A recent study by Federal Reserve economists concluded that America’s protracted high unemployment will have serious adverse effects on GDP growth for years to come. If that is true in the United States, where unemployment is 40% lower than in Europe, the prospects for European growth appear bleak indeed.

What is needed, above all, is fundamental reform in the structure of the eurozone. By now, there is a fairly clear understanding of what is required:

  • A real banking union, with common supervision, common deposit insurance, and common resolution; without this, money will continue to flow from the weakest countries to the strongest
  • Some form of debt mutualization, such as Eurobonds: with Europe’s debt/GDP ratio lower than that of the US, the eurozone could borrow at negative real interest rates, as the US does.
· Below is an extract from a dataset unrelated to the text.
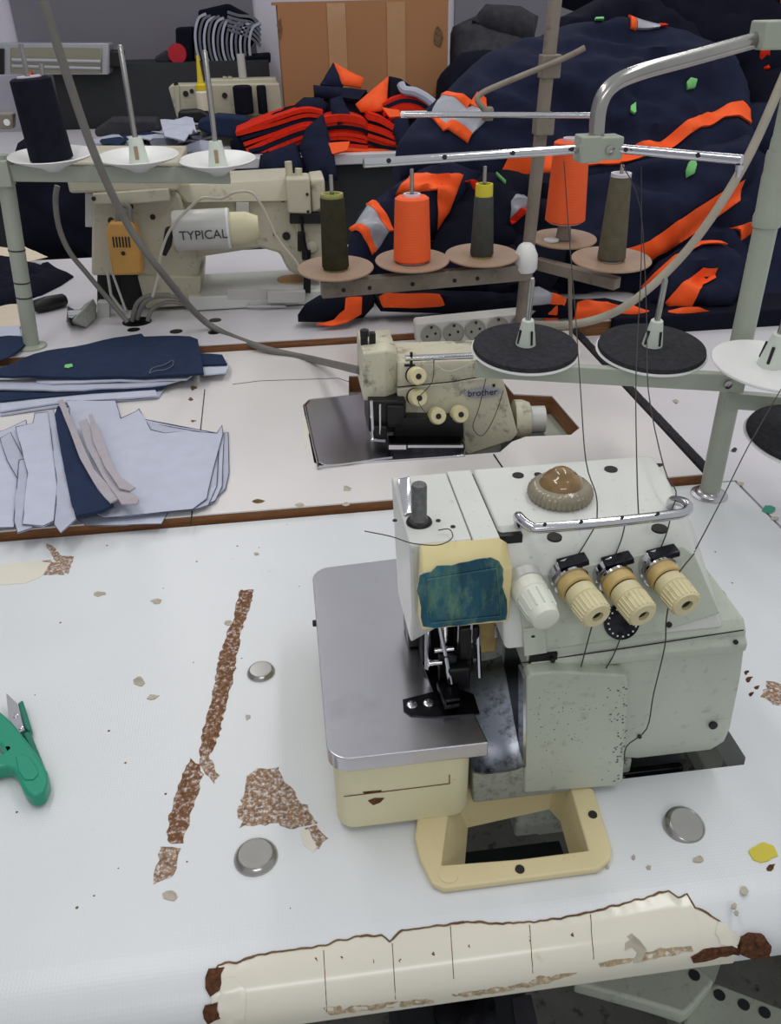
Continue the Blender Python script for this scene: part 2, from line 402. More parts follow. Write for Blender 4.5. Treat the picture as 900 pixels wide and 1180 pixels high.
for px,top,bot in ((373,1096,1165),(452,1088,1150),(519,1068,1128),(610,1066,1120),(680,1055,1105)):
    pts=[]
    for j in range(7):
        x,s=lipfind(px+j*.6,top+(bot-top)*j/6); y,z,n=lip(s); pts.append(V((x,y,z))+n*.0009)
    mb.tube(pts,.0003,5)
mb.build('grime_line','grime',t1)
def lipblob(pts,m,name,lab,th=.0016):
    mb=MB(); P_=[]
    for p in pts:
        x,s=lipfind(*p); P_.append((x,s))
    def fn(u,v,e):
        y,z,n=lip(v); return V((u,y,z))+n*(th+.0012*noise.noise(V((u*300,v*20,0)))),n
    P2=[(x,s) for x,s in P_]
    # scale s to metres for meshing
    def fn2(u,v,e): return fn(u,v/.06,e)
    sheet([(x,s*.06) for x,s in P2],fn2,th,step=.004,jag=.0008,seed=len(pts),mb=mb)
    o=mb.build(name,m,t1); o['label']=lab
lipblob([(240,1115),(258,1113),(252,1142),(243,1150),(237,1140)],'wear3','broken_edge','brown broken board at left end of the edge tape')
lipblob([(236,1158),(250,1152),(253,1172),(240,1179),(235,1172)],'wear3','broken_edge','dark brown chip at the lower left of the edge tape')
lipblob([(256,1128),(272,1126),(284,1140),(282,1178),(252,1178),(253,1145)],'film','tape_end','ragged white end of the edge tape')
lipblob([(852,1082),(862,1075),(878,1076),(886,1086),(884,1098),(862,1100),(850,1094)],'wear3','broken_edge','dark red-brown broken corner of the board edge',.004)
lipblob([(796,1100),(812,1092),(832,1090),(850,1088),(852,1098),(830,1101),(812,1106),(797,1108)],'wear3','broken_edge','brown broken board under the tape end')
lipblob([(720,1080),(728,1075),(738,1082),(743,1095),(738,1107),(728,1109),(733,1098),(728,1092),(719,1094)],'glue','tear_mark','curved tan tear in the edge tape',.0014)
lipblob([(826,1062),(836,1064),(852,1080),(848,1090),(830,1086),(822,1075)],'film','tape_flap','cream flap of tape at the right end',.0018)
for P_ in ([(372,1160),(400,1157),(425,1158),(445,1154),(470,1152),(500,1150),(500,1154),(470,1158),(430,1162),(380,1168)],[(520,1144),(560,1138),(610,1130),(622,1124),(650,1122),(650,1126),(610,1136),(560,1144),(524,1149)],[(690,1108),(730,1102),(760,1092),(796,1088),(797,1094),(760,1102),(720,1110),(692,1113)],[(640,1123),(664,1119),(664,1123),(642,1127)]):
    lipblob(P_,'grime2','grime_band','brown grime along the lower tape edge',.0011)
for c in ((395,1105),(462,1108),(430,1107),(610,1082),(660,1078),(365,1106),(500,1100),(540,1090)):
    lipblob([(c[0]-2,c[1]),(c[0],c[1]-2),(c[0]+2,c[1]),(c[0],c[1]+2)],'grime','grime_spot','small brown spot',.0011)
# worn patches and scraps on the top
WC=[0]
def wearp(px,m='wear',name='worn_patch',jag=.0012,step=.004,z=ZT,t=t1,th=.0003):
    if t is t1: WC[0]+=1; th+=WC[0]*.00002
    return flat(px,z+th,th*.9,step=step,jag=jag,seed=int(px[0][0])).build(name,m,t)
wearp([(277,680),(292,679),(289,700),(281,716),(277,735),(271,770),(262,810),(252,848),(242,870),(229,873),(233,845),(241,815),(247,790),(253,755),(262,728),(270,712),(272,697)])
wearp([(219,873),(231,882),(234,892),(226,918),(217,950),(211,972),(192,970),(195,940),(205,905)])
wearp([(186,975),(207,977),(204,995),(199,1012),(178,1017),(176,1008),(182,992)],'wear2')
wearp([(283,893),(300,885),(320,884),(332,905),(350,925),(367,950),(340,955),(318,950),(278,953),(276,935),(280,915)],'wear2',jag=.002)
wearp([(236,862),(252,893),(246,902),(228,880)],'wear2')
wearp([(350,955),(364,952),(376,966),(366,980),(356,968)],'wear2')
wearp([(345,957),(355,955),(365,976),(361,982),(350,974)],'film','tape_scrap',.0004)
wearp([(52,626),(60,629),(72,640),(84,642),(81,655),(78,661),(66,652)],'wear2')
wearp([(47,646),(60,645),(70,654),(74,662),(50,662)],'wear2')
wearp([(0,650),(46,646),(58,649),(48,664),(30,672),(0,674)],'film','tape_scrap',.0006)
wearp([(885,786),(905,788),(905,812),(893,812),(878,802)],'wear2',jag=.002)
for c,s in (((863,783),4),((872,792),3),((866,800),3),((860,775),3),((888,1000),5)): wearp([(c[0]-s,c[1]-s*.1),(c[0]-s*.2,c[1]-s*.6),(c[0]+s*1.1,c[1]-s*.9),(c[0]+s*.5,c[1]+s*.1),(c[0]+s*.2,c[1]+s*.6),(c[0]-s*.6,c[1]+s*.7)],'wear3','chip_mark',.0006,.002)
for c,w,h in (((115,684),8,4),((180,693),9,5),((161,785),9,7),((176,803),9,4),((196,1031),11,8),((263,717),6,4),((648,722-0),1,1),((285,826),4,4),((805,990),8,6),((858,1026),7,7),((846,1044),6,5),((849,1052),4,4),((730,988),3,4),((748,999),4,4),((700,999),3,3),((295,578+60),4,2)):
    rn=random.Random(int(c[0])); pts=[(c[0]+w*math.cos(a)*rn.uniform(.5,1),c[1]+h*math.sin(a)*rn.uniform(.5,1)) for a in [k*math.pi/4+.3 for k in range(8)]]
    if w>2: wearp(pts,'glue','glue_residue',.0004,.003)
o=wearp([(862,980),(880,970),(892,975),(897,986),(878,994),(868,990)],'ycore','sticker_remnant',.0005); o['label']='torn yellow sticker remnant'
rn=random.Random(4)
mb=MB()
for i in range(60):
    x,y=rn.uniform(-.3,.5),rn.uniform(.36,.88)
    if .0<x<.34 and .37<y<.6: continue
    r=rn.uniform(.0005,.0013); mb.lathe([(r,0),(r*.7,.0003),(0,.0003)],(x,y,ZT),seg=6)
o=mb.build('dirt_speck','grime',t1); o['kind']='stuff'
def cap(px,py,r,tilt=0):
    c=PZ(px,py,ZT); mb=MB(); ax=V((tilt*.12,-abs(tilt)*.3,1))
    mb.lathe([(r,-.002),(r,.0010),(r*.98,.0018),(r*.84,.0046),(r*.80,.0050),(r*.77,.0046),(0,.0046)],c,ax,48); return mb.build('steel_hole_cap','rod',t1)
cap(301,775,.0135); cap(295,988,.0165); cap(789,953,.0165,1)
# green and dark lint bits on the tables
# ---------------------------------------------------------------- right table
t4=thing('sewing_table','plain white table on the right beyond the stand pole flange','table',(1,.9,0))
flat([(.567,.3),(1.7,.3),(1.7,1.462),(.541,1.462),(.541,.897),(.567,.897)],ZT-.0006,.03,step=.1,xy=True).build('tabletop','lam3',t4)
table_legs(t4,.75,1.5,.35,1.35,.73)
for c,w,h,m in (((886,587),12,6,'tgreen'),((893,597),6,3,'glue'),((846,518),5,3,'dgrey'),((853,557),5,3,'glue'),((779,462),4,3,'glue'),((880,428),4,2,'dgrey'),((755,512),5,2,'dgrey')):
    rn=random.Random(int(c[0])); pts=[(c[0]+w*math.cos(a)*rn.uniform(.5,1),c[1]+h*math.sin(a)*rn.uniform(.5,1)) for a in [k*math.pi/4+.3 for k in range(8)]]
    wearp(pts,m,'lint_bit',.0004,.004,ZT+.0005,t4)
# ---------------------------------------------------------------- table 2
Z2=.772
t2=thing('sewing_table','white sewing table with brown board edges and cut-out holding the smaller overlock machine','table',(-.2,1.2,0))
hole2=[tuple(PZ(x,y,Z2)[:2]) for x,y in ((349,467),(356,460),(402,455),(402,433),(500,431),(580,440),(592,454),(636,456),(668,493),(658,501),(606,503),(590,509),(576,521),(372,538),(362,533))]
out2=[(-1.1,.899),(.52,.899),(.52,1.465),(-1.1,1.465)]
flat(out2,Z2-.002,.028,step=.07,xy=True,holes=[hole2]).build('board_core','wood',t2)
flat(out2,Z2,.0019,step=.07,xy=True,holes=[hole2]).build('laminate_top','lam2',t2)
table_legs(t2,-.9,.4,.95,1.4,.74)
mb=MB(); mb.tube([PZ(236,449,Z2)+V((0,0,.0002)),PZ(220,604,Z2)+V((0,0,.0002))],.0008,6); mb.tube([PZ(569,524,Z2)+V((0,0,.0002)),PZ(583,545,Z2)+V((0,0,.0002))],.0012,6)
mb.tube([PZ(268,443,Z2),PZ(300,439,Z2),PZ(390,436,Z2),PZ(402,440,Z2)],.0007,6)
mb.build('seam_line','hole',t2)
for c,w,h,m in (((297,578),9,4,'grime'),((400,563),7,4,'glue'),((345,582),7,3,'glue'),((398,581),5,3,'glue'),((222,447),6,4,'grime'),((220,460),4,3,'grime'),((222,485),4,2,'grime'),((745,542),16,4,'grime'),((760,536),8,3,'dgrey'),((352,495),5,22,'film')):
    rn=random.Random(int(c[0])); pts=[(c[0]+w*math.cos(a)*rn.uniform(.4,1),c[1]+h*math.sin(a)*rn.uniform(.4,1)) for a in [k*math.pi/5+.3 for k in range(10)]]
    wearp(pts,m,'wear_mark',.0006,.005,Z2,t2)
# foam strip along right end
mb=MB(); pts=[]
for i in range(60):
    y=.905+i*.0095; pts.append(V((.5295+.0012*noise.noise(V((y*60,0,0))),y,Z2-.004)))
mb.tube(pts,.009,8); 
tag(mb.build('foam_strip','felt'),'charcoal foam strip along the right end of the cut-out table','strip')
# ---------------------------------------------------------------- table 3
Z3=.785
t3=thing('sewing_table','white sewing table with brown front edge beneath the long-arm sewing machine','table',(-.2,1.8,0))
MB().box((-1.4,1.47,.757),(1.4,2.14,Z3-.002)).build('board_core','wood',t3)
MB().box((-1.4,1.47,Z3-.0019),(1.4,2.14,Z3)).build('laminate_top','lam3',t3)
table_legs(t3,-1.2,1.2,1.55,2.05,.757)
for c,w,h in (((248,369),7,3),((247,383),5,3),((154,380),9,3),((203,382),9,2)):
    p=PZ(c[0],c[1],Z3); MB().lathe([(.012,-.001),(.012,.0005),(0,.0009)],p,seg=20).build('oil_hole_cap','dsteel',t3)
# ---------------------------------------------------------------- table 4 (back)
t5=thing('back_table','far white worktable carrying the cardboard box and the scarlet cut pieces','table',(0,4,0))
MB().box((-1.7,3.62,.74),(2.4,4.75,.78)).build('tabletop','lam3',t5,bevel=.004)
MB().box((-1.6,3.70,.0),(2.3,3.73,.74)).build('dark_skirt','board',t5)
table_legs(t5,-1.5,2.2,3.75,4.6,.74)
# partition
pt=PY(180,73,4.85)
MB().box((PY(64,100,4.85).x,4.85,0),(PY(312,100,4.85).x,5.25,pt.z)).build('partition','board',structure=False)
o=bpy.data.objects['partition']; tag(o,'dark charcoal low partition in front of the grey wall panel','partition')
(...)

The lower interest rates would free money to stimulate the economy, breaking the crisis-hit countries’ vicious circle whereby austerity increases the debt burden, making debt less sustainable, by shrinking GDP
  • Industrial policies to enable the laggard countries to catch up; this implies revising current strictures, which bar such policies as unacceptable interventions in free markets
  • A central bank that focuses not only on inflation, but also on growth, employment, and financial stability
  • Replacing anti-growth austerity policies with pro-growth policies focusing on investments in people, technology, and infrastructure.